_EXERCISE AIM:_
What follows is a listing; restate every line of it word for word.

-------- MATERIAL

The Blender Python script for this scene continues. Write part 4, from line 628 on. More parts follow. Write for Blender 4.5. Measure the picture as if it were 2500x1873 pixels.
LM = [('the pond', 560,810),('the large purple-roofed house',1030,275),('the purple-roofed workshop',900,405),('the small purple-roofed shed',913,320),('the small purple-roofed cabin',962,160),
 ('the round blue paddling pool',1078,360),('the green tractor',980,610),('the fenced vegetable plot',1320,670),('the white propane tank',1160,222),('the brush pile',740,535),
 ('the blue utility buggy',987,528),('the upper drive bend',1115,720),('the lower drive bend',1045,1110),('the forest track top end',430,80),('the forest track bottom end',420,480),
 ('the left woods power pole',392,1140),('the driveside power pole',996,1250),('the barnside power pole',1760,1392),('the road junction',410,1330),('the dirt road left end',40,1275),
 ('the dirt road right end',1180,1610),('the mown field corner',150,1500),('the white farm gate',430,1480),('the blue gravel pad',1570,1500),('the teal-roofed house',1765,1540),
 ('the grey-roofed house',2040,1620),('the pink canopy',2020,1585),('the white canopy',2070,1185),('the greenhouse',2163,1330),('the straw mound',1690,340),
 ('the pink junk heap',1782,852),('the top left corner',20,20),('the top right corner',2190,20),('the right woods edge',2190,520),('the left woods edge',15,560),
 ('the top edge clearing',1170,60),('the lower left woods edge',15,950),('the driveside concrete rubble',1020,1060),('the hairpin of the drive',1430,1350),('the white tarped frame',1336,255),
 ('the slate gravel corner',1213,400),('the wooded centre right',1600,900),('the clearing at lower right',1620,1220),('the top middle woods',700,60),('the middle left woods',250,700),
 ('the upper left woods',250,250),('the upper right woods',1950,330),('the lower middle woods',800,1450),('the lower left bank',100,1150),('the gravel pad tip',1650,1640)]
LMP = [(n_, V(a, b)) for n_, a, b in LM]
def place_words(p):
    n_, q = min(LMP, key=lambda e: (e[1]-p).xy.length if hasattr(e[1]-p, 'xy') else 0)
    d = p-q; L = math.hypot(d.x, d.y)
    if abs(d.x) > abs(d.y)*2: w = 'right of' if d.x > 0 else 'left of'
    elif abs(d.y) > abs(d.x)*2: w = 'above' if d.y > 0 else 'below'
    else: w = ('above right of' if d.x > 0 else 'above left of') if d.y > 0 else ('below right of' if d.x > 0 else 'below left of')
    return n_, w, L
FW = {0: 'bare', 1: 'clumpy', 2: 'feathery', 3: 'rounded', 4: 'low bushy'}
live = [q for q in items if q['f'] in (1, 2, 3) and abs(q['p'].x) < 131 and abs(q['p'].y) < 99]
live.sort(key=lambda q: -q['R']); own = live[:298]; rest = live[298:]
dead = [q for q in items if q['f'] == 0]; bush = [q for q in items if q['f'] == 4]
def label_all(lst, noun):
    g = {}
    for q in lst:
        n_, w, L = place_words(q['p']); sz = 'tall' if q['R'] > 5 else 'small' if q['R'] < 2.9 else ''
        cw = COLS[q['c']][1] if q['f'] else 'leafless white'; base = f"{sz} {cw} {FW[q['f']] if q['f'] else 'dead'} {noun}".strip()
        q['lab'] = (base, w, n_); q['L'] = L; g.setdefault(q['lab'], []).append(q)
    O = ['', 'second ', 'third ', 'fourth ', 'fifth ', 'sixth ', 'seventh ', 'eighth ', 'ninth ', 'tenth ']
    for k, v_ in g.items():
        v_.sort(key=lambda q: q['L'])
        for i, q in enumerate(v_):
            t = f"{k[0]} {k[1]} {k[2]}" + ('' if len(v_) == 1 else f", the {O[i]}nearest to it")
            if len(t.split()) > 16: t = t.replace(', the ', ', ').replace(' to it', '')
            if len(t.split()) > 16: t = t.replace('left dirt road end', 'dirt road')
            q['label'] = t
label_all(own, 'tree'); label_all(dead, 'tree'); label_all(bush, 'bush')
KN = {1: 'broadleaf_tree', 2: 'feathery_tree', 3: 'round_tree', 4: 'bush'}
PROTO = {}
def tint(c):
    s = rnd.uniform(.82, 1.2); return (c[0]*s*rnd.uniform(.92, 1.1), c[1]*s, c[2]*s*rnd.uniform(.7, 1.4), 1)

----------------

_RIGHT ANSWER:_
The Blender Python script for this scene continues. Write part 4, from line 628 on. More parts follow. Write for Blender 4.5. Measure the picture as if it were 2500x1873 pixels.
LM = [('the pond', 560,810),('the large purple-roofed house',1030,275),('the purple-roofed workshop',900,405),('the small purple-roofed shed',913,320),('the small purple-roofed cabin',962,160),
 ('the round blue paddling pool',1078,360),('the green tractor',980,610),('the fenced vegetable plot',1320,670),('the white propane tank',1160,222),('the brush pile',740,535),
 ('the blue utility buggy',987,528),('the upper drive bend',1115,720),('the lower drive bend',1045,1110),('the forest track top end',430,80),('the forest track bottom end',420,480),
 ('the left woods power pole',392,1140),('the driveside power pole',996,1250),('the barnside power pole',1760,1392),('the road junction',410,1330),('the dirt road left end',40,1275),
 ('the dirt road right end',1180,1610),('the mown field corner',150,1500),('the white farm gate',430,1480),('the blue gravel pad',1570,1500),('the teal-roofed house',1765,1540),
 ('the grey-roofed house',2040,1620),('the pink canopy',2020,1585),('the white canopy',2070,1185),('the greenhouse',2163,1330),('the straw mound',1690,340),
 ('the pink junk heap',1782,852),('the top left corner',20,20),('the top right corner',2190,20),('the right woods edge',2190,520),('the left woods edge',15,560),
 ('the top edge clearing',1170,60),('the lower left woods edge',15,950),('the driveside concrete rubble',1020,1060),('the hairpin of the drive',1430,1350),('the white tarped frame',1336,255),
 ('the slate gravel corner',1213,400),('the wooded centre right',1600,900),('the clearing at lower right',1620,1220),('the top middle woods',700,60),('the middle left woods',250,700),
 ('the upper left woods',250,250),('the upper right woods',1950,330),('the lower middle woods',800,1450),('the lower left bank',100,1150),('the gravel pad tip',1650,1640)]
LMP = [(n_, V(a, b)) for n_, a, b in LM]
def place_words(p):
    n_, q = min(LMP, key=lambda e: (e[1]-p).xy.length if hasattr(e[1]-p, 'xy') else 0)
    d = p-q; L = math.hypot(d.x, d.y)
    if abs(d.x) > abs(d.y)*2: w = 'right of' if d.x > 0 else 'left of'
    elif abs(d.y) > abs(d.x)*2: w = 'above' if d.y > 0 else 'below'
    else: w = ('above right of' if d.x > 0 else 'above left of') if d.y > 0 else ('below right of' if d.x > 0 else 'below left of')
    return n_, w, L
FW = {0: 'bare', 1: 'clumpy', 2: 'feathery', 3: 'rounded', 4: 'low bushy'}
live = [q for q in items if q['f'] in (1, 2, 3) and abs(q['p'].x) < 131 and abs(q['p'].y) < 99]
live.sort(key=lambda q: -q['R']); own = live[:298]; rest = live[298:]
dead = [q for q in items if q['f'] == 0]; bush = [q for q in items if q['f'] == 4]
def label_all(lst, noun):
    g = {}
    for q in lst:
        n_, w, L = place_words(q['p']); sz = 'tall' if q['R'] > 5 else 'small' if q['R'] < 2.9 else ''
        cw = COLS[q['c']][1] if q['f'] else 'leafless white'; base = f"{sz} {cw} {FW[q['f']] if q['f'] else 'dead'} {noun}".strip()
        q['lab'] = (base, w, n_); q['L'] = L; g.setdefault(q['lab'], []).append(q)
    O = ['', 'second ', 'third ', 'fourth ', 'fifth ', 'sixth ', 'seventh ', 'eighth ', 'ninth ', 'tenth ']
    for k, v_ in g.items():
        v_.sort(key=lambda q: q['L'])
        for i, q in enumerate(v_):
            t = f"{k[0]} {k[1]} {k[2]}" + ('' if len(v_) == 1 else f", the {O[i]}nearest to it")
            if len(t.split()) > 16: t = t.replace(', the ', ', ').replace(' to it', '')
            if len(t.split()) > 16: t = t.replace('left dirt road end', 'dirt road')
            q['label'] = t
label_all(own, 'tree'); label_all(dead, 'tree'); label_all(bush, 'bush')
KN = {1: 'broadleaf_tree', 2: 'feathery_tree', 3: 'round_tree', 4: 'bush'}
PROTO = {}
def tint(c):
    s = rnd.uniform(.82, 1.2); return (c[0]*s*rnd.uniform(.92, 1.1), c[1]*s, c[2]*s*rnd.uniform(.7, 1.4), 1)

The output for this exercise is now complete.